Subject: Income tax: Distribution of share capital

Facts

A non-resident company ("the taxpayer") operates in Australia. For Australian income tax purposes the taxpayer is considered to be a resident of Australia.

The taxpayer's sole shareholder is also a non-resident.

The taxpayer is in the business of acquiring and operating parcels of real estate investments.

The taxpayer acquired a property in 2004. To finance the acquisition, the taxpayer obtained debt funding of $120 million from a third-party lender.

The taxpayer's sole shareholder provided an interest free loan which was used to repay a portion of the third-party debt of $120 million.

In 2006, the interest free loan was converted into equity. The taxpayer's sole shareholder subscribed for additional equity.

In 2010, the taxpayer entered into a contract to dispose of the property.
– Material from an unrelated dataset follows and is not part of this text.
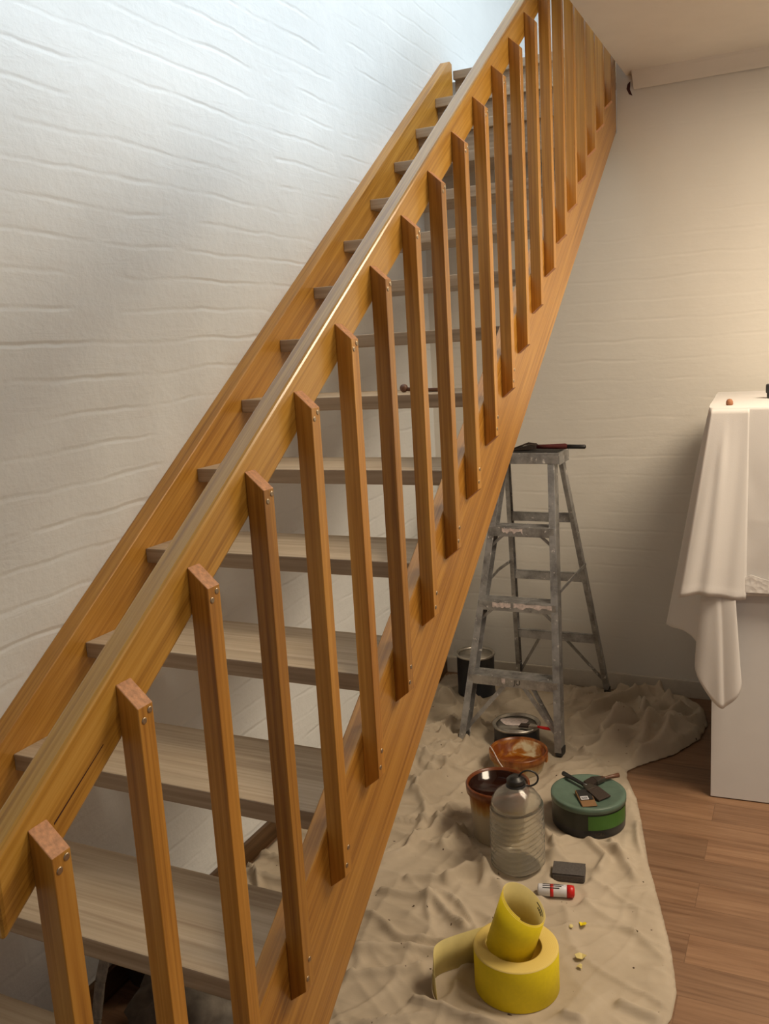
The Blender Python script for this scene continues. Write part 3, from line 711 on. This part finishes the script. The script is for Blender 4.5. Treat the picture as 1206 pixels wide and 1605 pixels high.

Settlement occurred in November 2010.

As a result of the sale, the taxpayer currently has surplus capital together with cash on hand, which it wishes to remit to its sole shareholder.

The Board of Directors of the taxpayer has resolved that there will be no acquisitions within the next three years and that the capital is therefore surplus to the taxpayer's needs.
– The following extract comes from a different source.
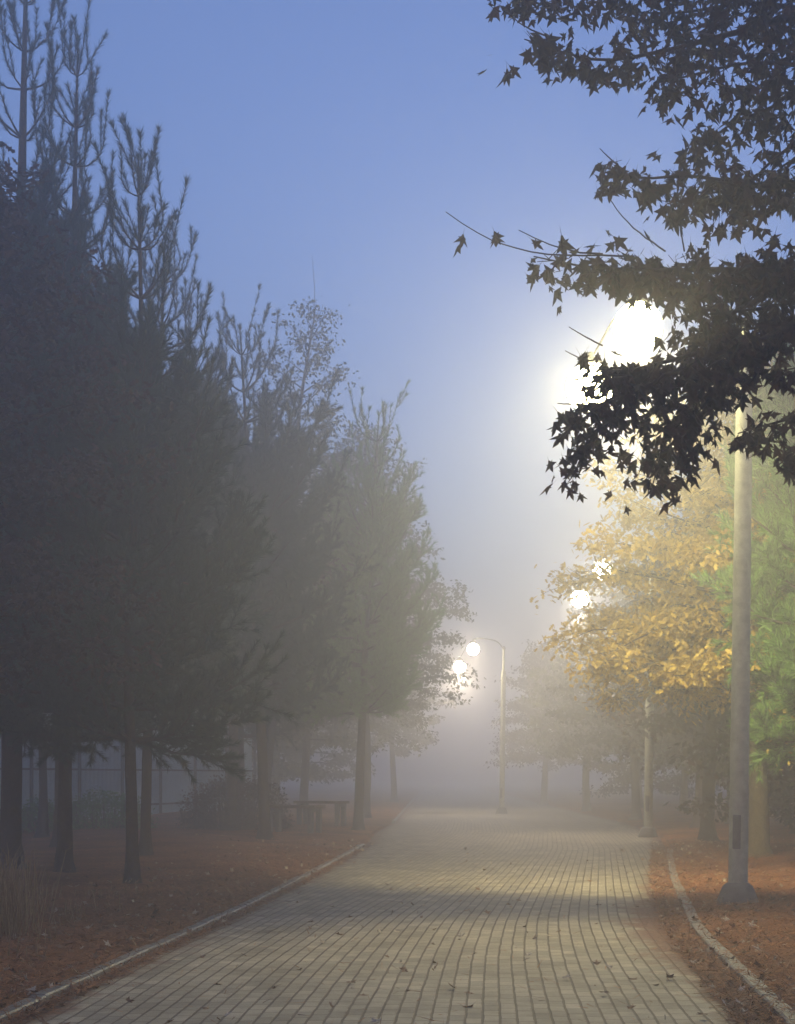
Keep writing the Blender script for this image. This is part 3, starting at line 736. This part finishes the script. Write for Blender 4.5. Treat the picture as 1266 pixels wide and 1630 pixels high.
# ------------------------------------------------------------------ hedge, shrubs, benches
def bush(name, label, x, y, sx, sy, h, seed, leaf, n, ls, rz=0, cat='hedge'):
    rng = np.random.default_rng(seed); z0 = float(hump(np.array([x]), np.array([y]))[0]) - .03
    root = thing(name, label, cat, (x, y, z0), rz)
    m = MB()
    for k in range(int(n / 60)):
        a = rng.uniform(-1, 1) * .85; b = rng.uniform(-1, 1) * .85
        hh = h * (1 - .5 * a * a) * (1 - .4 * b * b) * rng.uniform(.7, 1)
        m.tube([(a * sx * .8, b * sy * .8, 0), (a * sx * .9 + rng.normal() * .05, b * sy * .9, hh * .6), (a * sx + rng.normal() * .08, b * sy + rng.normal() * .08, hh)], [.012, .008, .003], 4, 0, cap=False)
    m.build('stem', M['twig'], root)
    p = rng.normal(size=(n, 3)); p = norm(p) * rng.uniform(.45, 1, (n, 1)) ** .4
    p[:, 2] = np.abs(p[:, 2])
    bump = 1 + .13 * np.sin(p[:, 0] * 9 + seed) * np.cos(p[:, 1] * 7) + .05 * rng.normal(size=n)
    p = p * np.array([sx, sy, h]) * bump[:, None]; p[:, 2] = np.maximum(p[:, 2], .04)
    m = MB(); m.shape(OVAL[0], OVAL[1], p, rand_rot(rng, n, -.3, 1.0), ls * rng.uniform(.6, 1.2, n), 0); m.build('foliage', M[leaf], root)
    return root
bush('hedge', 'low rounded reddish-brown hedge left of the benches', -4.35, 40.5, 1.55, 1.2, 1.45, 71, 'hedge', 9000, .09)
bush('green_shrub', 'low green shrub glowing between the two left pine trunks', -7.4, 38, 1.3, .9, .95, 72, 'shrub', 4500, .09, cat='shrub')
bush('green_shrub', 'small dark green shrub near the thin forked tree at far left', -8.6, 36.5, .8, .7, .8, 73, 'shrub', 2500, .09, cat='shrub')

def bench(label, x, y, rz):
    z0 = float(hump(np.array([x]), np.array([y]))[0])
    root = thing('park_bench', label, 'bench', (x, y, z0), rz, 'benches beside the path')
    m = MB()
    for k in range(4): m.box((-.21 + k * .14, 0, .645), (.128, 1.5, .07))
    m.build('seat', M['wood'], root)
    for sy in (-.6, .6):
        m = MB()
        for sx in (-.2, .2): m.box((sx, sy, .29), (.1, .12, .635))
        m.box((0, sy, .565), (.3, .1, .085)); m.build('leg', M['footing'], root)
    return root

def sheet_fence(p0, p1, h):
    d = np.array(p1) - np.array(p0); L = np.linalg.norm(d); rz = math.atan2(d[1], d[0])
    root = thing('sheet_fence', 'pale blue-green corrugated sheet fence behind the trunks at left', 'fence', (p0[0], p0[1], 0), rz)
    n = int(L / .07); xs = np.linspace(0, L, n); w = .022 * np.sign(np.sin(xs * 2 * np.pi / .28)) * np.minimum(1, np.abs(np.sin(xs * 2 * np.pi / .28)) * 1.6)
    m = MB(); zs = np.array([.05, h])
    V_ = np.stack([np.stack([xs, w + yy, 0 * xs + z], -1) for yy, z in ((-.012, .05), (-.012, h), (.012, h), (.012, .05))], 1)
    i_, j_ = np.meshgrid(np.arange(n - 1), np.arange(4), indexing='ij'); j2 = (j_ + 1) % 4
    m.add(V_.reshape(-1, 3), np.stack([i_ * 4 + j_, (i_ + 1) * 4 + j_, (i_ + 1) * 4 + j2, i_ * 4 + j2], -1).reshape(-1, 4))
    m.build('panel', M['sheet'], root)
    for z in (.5, h * .5, h - .25):
        m = MB(); m.box((L / 2, -.075, z), (L, .05, .06)); m.build('rail', M['metal_dark'], root)
    for q in np.arange(0, L + .1, L / 10):
        m = MB(); m.box((q, -.14, h / 2), (.08, .08, h + .1)); m.build('post', M['metal_dark'], root)
    return root
M['sheet'] = mat('painted_sheet', (0.52, 0.66, 0.72), 0.6, noise_scale=1.5, col2=(0.38, 0.50, 0.53))
sheet_fence((-14.5, 34), (-6.0, 62), 3.4)
bx_, by_ = -2.42, 38.6
bench('nearer of two backless benches left of the path', -2.6, 38.0, R(62))
bench('farther of two backless benches left of the path', -2.15, 42.6, R(66))

# ------------------------------------------------------------------ litter, fallen leaves, dry grass
rng = np.random.default_rng(5)
def scatter(n, ymin, ymax, fx, jitter_z=.01):
    y = ymin + (ymax - ymin) * rng.uniform(size=n) ** 1.6
    x, keep = fx(y)
    keep &= ~(((x < fl(y) + .03) & (x > fl(y) - .16) | (x > fr_(y) - .03) & (x < fr_(y) + .16)) & (rng.uniform(size=n) < .62))
    x, y = x[keep], y[keep]
    z = np.where((x > fl(y)) & (x < fr_(y)), 0.008, hump(x, y) + .02)
    z = np.where((x < fl(y)) & (x > fl(y) - .13) & (y < 32), .057, z); z = np.where((x > fr_(y)) & (x < fr_(y) + .13) & (y < 30), .057, z)
    return np.stack([x, y, z + rng.uniform(0, jitter_z, len(x))], -1)
def flat_rot(n, tilt=.35):
    az = rng.uniform(0, 6.283, n); y = np.stack([np.cos(az), np.sin(az), rng.normal(size=n) * tilt], -1); y = norm(y)
    up = norm(np.array([0, 0, 1.0]) + rng.normal(size=(n, 3)) * tilt); x = norm(np.cross(y, up)); return np.stack([x, y, np.cross(x, y)], -1)
CURL = (STAR[0] * np.array([1, 1, 1.0]) + np.stack([0 * STAR[0][:, 0], 0 * STAR[0][:, 0], .9 * STAR[0][:, 0] ** 2 + .25 * (STAR[0][:, 1] - .35) ** 2], -1), STAR[1])
def left_bed(y): d = rng.exponential(1.1, len(y)); return fl(y) - d + .15, d < 7
def on_path(y): return fl(y) + (fr_(y) - fl(y)) * rng.uniform(size=len(y)), y > 0
def right_bed(y): d = rng.exponential(1.0, len(y)); return fr_(y) + d - .3, d < 6
mb = MB()
for fx, n in ((left_bed, 1100), (right_bed, 1700), (on_path, 120)):
    P = scatter(n, 8.3, 34, fx, .02); mb.shape(CURL[0], CURL[1], P, flat_rot(len(P), .4), rng.uniform(.05, .11, len(P)), 0)
    P = scatter(n // 3, 8.3, 34, fx, .03); mb.shape(CURL[0], CURL[1], P, flat_rot(len(P), .6), rng.uniform(.05, .10, len(P)), 1)
tag(mb.build('fallen_leaves', [M['leaf_fallen'], M['leaf_pale']]), 'brown fallen leaves strewn over the litter beds and along the kerbs', 'leaves', kind='stuff')
mb = MB()      # pine needle straw lying on the beds and spilling over the kerbs
for fx, n in ((left_bed, 44000), (right_bed, 44000), (on_path, 900)):
    P = scatter(n, 8.3, 30, fx, .03); k = len(P); rt = flat_rot(k, .28)
    v = np.array([[-.5, 0, 0], [.5, 0, 0], [0, 1, 0]], float)
    mb.shape(v, np.array([[0, 1, 2]]), P, rt, np.stack([rng.uniform(.004, .009, k), rng.uniform(.06, .18, k), np.ones(k)], -1), 0)
tag(mb.build('pine_needle_litter', M['litter_needle']), 'reddish pine needle litter covering the beds beside the path', 'litter', kind='stuff')
mb = MB()
def tuft(cx, cy, n, h, r):
    b = np.stack([cx + rng.normal(size=n) * r, cy + rng.normal(size=n) * r, np.zeros(n)], -1); b[:, 2] = hump(b[:, 0], b[:, 1])
    for p in b:
        a = rng.uniform(0, 6.28); l = h * rng.uniform(.4, 1.1); o = rng.uniform(.15, .75) * l
        d = np.array([math.cos(a), math.sin(a), 0]); w = np.array([-d[1], d[0], 0]) * .004
        q1, q2 = p + d * o * .35 + [0, 0, l * .62], p + d * o + [0, 0, l * rng.uniform(.55, .95)]
        mb.add([p - w, p + w, q1 + w * .8, q1 - w * .8, q2], [[0, 1, 2], [0, 2, 3], [3, 2, 4]])
tuft(-3.5, 13.3, 200, .95, .16); tuft(-3.8, 14.2, 200, 1.0, .2); tuft(-4.5, 16.5, 90, .7, .3)
for _ in range(60): tuft(rng.uniform(-5.5, -2.95), rng.uniform(9.5, 19), 9, rng.uniform(.12, .3), .12)
tag(mb.build('dry_grass', M['straw']), 'pale dry grass tufts at the left edge of the litter bed', 'grass', kind='stuff')

leaf0 = None
SPOTS = [(755, 1586, 0), (893, 1560, 1), (690, 1533, 0), (765, 1420, 0), (735, 1496, 1), (872, 1493, 1), (607, 1627, 1), (678, 1352, 1), (650, 1350, 0), (770, 1385, 1), (990, 1340, 1), (1045, 1562, 1), (1050, 1570, 1), (320, 1525, 0), (205, 1530, 0), (345, 1570, 0), (1000, 1375, 1), (560, 1470, 0), (480, 1545, 0), (830, 1350, 1)]
for k, (px, py, pale) in enumerate(SPOTS):
    x, y = gnd(px, py)
    if leaf0 is None or k == 1 or True:
        m = MB(); s_ = rng.uniform(.07, .11); m.shape(CURL[0], CURL[1], np.zeros((1, 3)), flat_rot(1, .35), np.array([s_]), 0)
        o = m.build('fallen_leaf', M['leaf_pale'] if pale else M['leaf_fallen'], None, (0, 0, 0))
    o.location = (x, y, .018)
    tag(o, 'pale dry leaf lying alone on the brick path' if pale else 'brown curled leaf lying alone on the brick path', 'leaf', 'single leaves on the bricks')

# ------------------------------------------------------------------ the foggy air
me = bpy.data.meshes.new('haze'); hz = bpy.data.objects.new('haze', me); COL.objects.link(hz)
x, y0, y1, zb, zt = 320, -70, 320, -1.2, 15.6
v = [(a, b, c) for c in (zb, zt) for b in (y0, y1) for a in (-x, x)]
me.from_pydata(v, [], [(0, 2, 3, 1), (4, 5, 7, 6), (0, 1, 5, 4), (2, 6, 7, 3), (0, 4, 6, 2), (1, 3, 7, 5)])
hm = bpy.data.materials.new('haze'); hm.use_nodes = True; n, l = hm.node_tree.nodes, hm.node_tree.links
n.remove(n['Principled BSDF'])
pv = n.new('ShaderNodeVolumePrincipled'); pv.inputs['Color'].default_value = (0.97, 0.97, 0.97, 1)
pv.inputs['Density'].default_value = HAZE_DENSITY; pv.inputs['Anisotropy'].default_value = 0.74
pv.inputs['Density Attribute'].default_value = ''; pv.inputs['Temperature Attribute'].default_value = ''
l.new(pv.outputs[0], n['Material Output'].inputs['Volume']); me.materials.append(hm)
tag(hz, kind='stuff')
The taxpayer wishes to remit the funds to its sole shareholder by way of dividend and return of capital.

The capital returned is proposed to be undertaken by way of a proportionate capital reduction in respect of the shares held by the sole shareholder.

Detailed reasoning

Subsection 45B(1) of the ITAA 1936 states the purpose of section 45B of the ITAA 1936. Relevantly, the purpose of section 45B of the ITAA 1936 is to ensure that relevant amounts are treated as dividends for taxation purposes if certain payments, allocations and distributions are made in substitution for dividends.
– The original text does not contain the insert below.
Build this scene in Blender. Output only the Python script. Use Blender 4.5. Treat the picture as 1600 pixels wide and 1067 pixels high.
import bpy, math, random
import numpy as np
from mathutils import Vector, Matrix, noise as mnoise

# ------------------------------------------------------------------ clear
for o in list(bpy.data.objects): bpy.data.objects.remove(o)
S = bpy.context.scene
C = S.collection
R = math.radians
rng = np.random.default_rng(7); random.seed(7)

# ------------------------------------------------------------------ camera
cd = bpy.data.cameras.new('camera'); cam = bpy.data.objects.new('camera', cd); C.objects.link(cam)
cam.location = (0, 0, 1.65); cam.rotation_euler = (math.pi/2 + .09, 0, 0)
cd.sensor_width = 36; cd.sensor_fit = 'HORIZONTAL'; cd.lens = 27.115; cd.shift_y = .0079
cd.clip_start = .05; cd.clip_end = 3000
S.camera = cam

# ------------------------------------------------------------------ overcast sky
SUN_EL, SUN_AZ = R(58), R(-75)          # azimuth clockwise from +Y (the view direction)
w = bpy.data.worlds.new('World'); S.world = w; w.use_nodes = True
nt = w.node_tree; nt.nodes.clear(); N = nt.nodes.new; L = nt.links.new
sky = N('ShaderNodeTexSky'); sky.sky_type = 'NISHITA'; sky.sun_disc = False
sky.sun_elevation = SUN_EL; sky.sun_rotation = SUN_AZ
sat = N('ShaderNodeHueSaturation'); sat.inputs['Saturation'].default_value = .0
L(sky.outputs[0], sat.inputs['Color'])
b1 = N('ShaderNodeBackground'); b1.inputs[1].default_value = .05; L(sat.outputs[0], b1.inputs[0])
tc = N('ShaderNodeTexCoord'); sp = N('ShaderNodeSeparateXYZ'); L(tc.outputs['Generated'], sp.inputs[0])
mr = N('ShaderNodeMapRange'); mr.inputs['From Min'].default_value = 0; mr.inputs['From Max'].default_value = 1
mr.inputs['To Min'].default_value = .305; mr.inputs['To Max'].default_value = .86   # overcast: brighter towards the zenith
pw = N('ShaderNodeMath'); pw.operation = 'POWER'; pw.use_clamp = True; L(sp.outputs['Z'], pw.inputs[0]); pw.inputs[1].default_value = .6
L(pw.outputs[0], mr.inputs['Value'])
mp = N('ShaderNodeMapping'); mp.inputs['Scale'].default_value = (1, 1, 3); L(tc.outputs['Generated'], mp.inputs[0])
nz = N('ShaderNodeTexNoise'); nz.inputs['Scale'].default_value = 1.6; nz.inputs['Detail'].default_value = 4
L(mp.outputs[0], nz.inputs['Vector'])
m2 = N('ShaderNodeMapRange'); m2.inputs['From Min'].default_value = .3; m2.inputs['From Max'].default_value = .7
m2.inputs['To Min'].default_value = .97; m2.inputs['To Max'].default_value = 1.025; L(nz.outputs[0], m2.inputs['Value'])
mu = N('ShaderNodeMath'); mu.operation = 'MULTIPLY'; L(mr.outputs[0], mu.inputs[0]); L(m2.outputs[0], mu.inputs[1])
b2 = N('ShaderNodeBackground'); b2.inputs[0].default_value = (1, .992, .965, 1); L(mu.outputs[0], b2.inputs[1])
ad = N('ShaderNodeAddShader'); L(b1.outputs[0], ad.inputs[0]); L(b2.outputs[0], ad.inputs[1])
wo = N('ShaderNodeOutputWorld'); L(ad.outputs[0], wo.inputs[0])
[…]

Subsection 45B(2) of the ITAA 1936 states:

    This section applies if:

      (a) there is a scheme under which a person is provided with a capital benefit by a company (paragraph 45B(2)(a) of the ITAA 1936); and

      (b) a taxpayer (the relevant taxpayer), who may or may not be the person provided with the capital benefit, obtains a tax benefit under the scheme (paragraph 45B(2)(b) of the ITAA 1936); and

      (c) having regard to the relevant circumstances of the scheme, it would be concluded that the person who entered into or carried out the scheme did so for a purpose (whether or not the dominant purpose but not including an incidental purpose) of enabling a taxpayer to obtain a tax benefit.

Under the proposed scheme put forward, there is a scheme under which the taxpayer would provide a capital benefit to its sole shareholder. The sole shareholder, as the relevant taxpayer, would obtain a tax benefit under the scheme. As such, paragraphs 45B(2)(a) and (b) of the ITAA 1936 are satisfied.

On the basis of the information provided, the relevant circumstances do not point to the proposed return of capital being made in substitution of a dividend. Paragraph 45B(2)(c) of the ITAA 1936 is not satisfied.

The Commissioner concludes that section 45B of the ITAA 1936 does not apply to the proposed scheme. As such, the Commissioner will not make a determination under paragraph 45B(3)(b) of the ITAA 1936 that section 45C of the ITAA 1936 applies.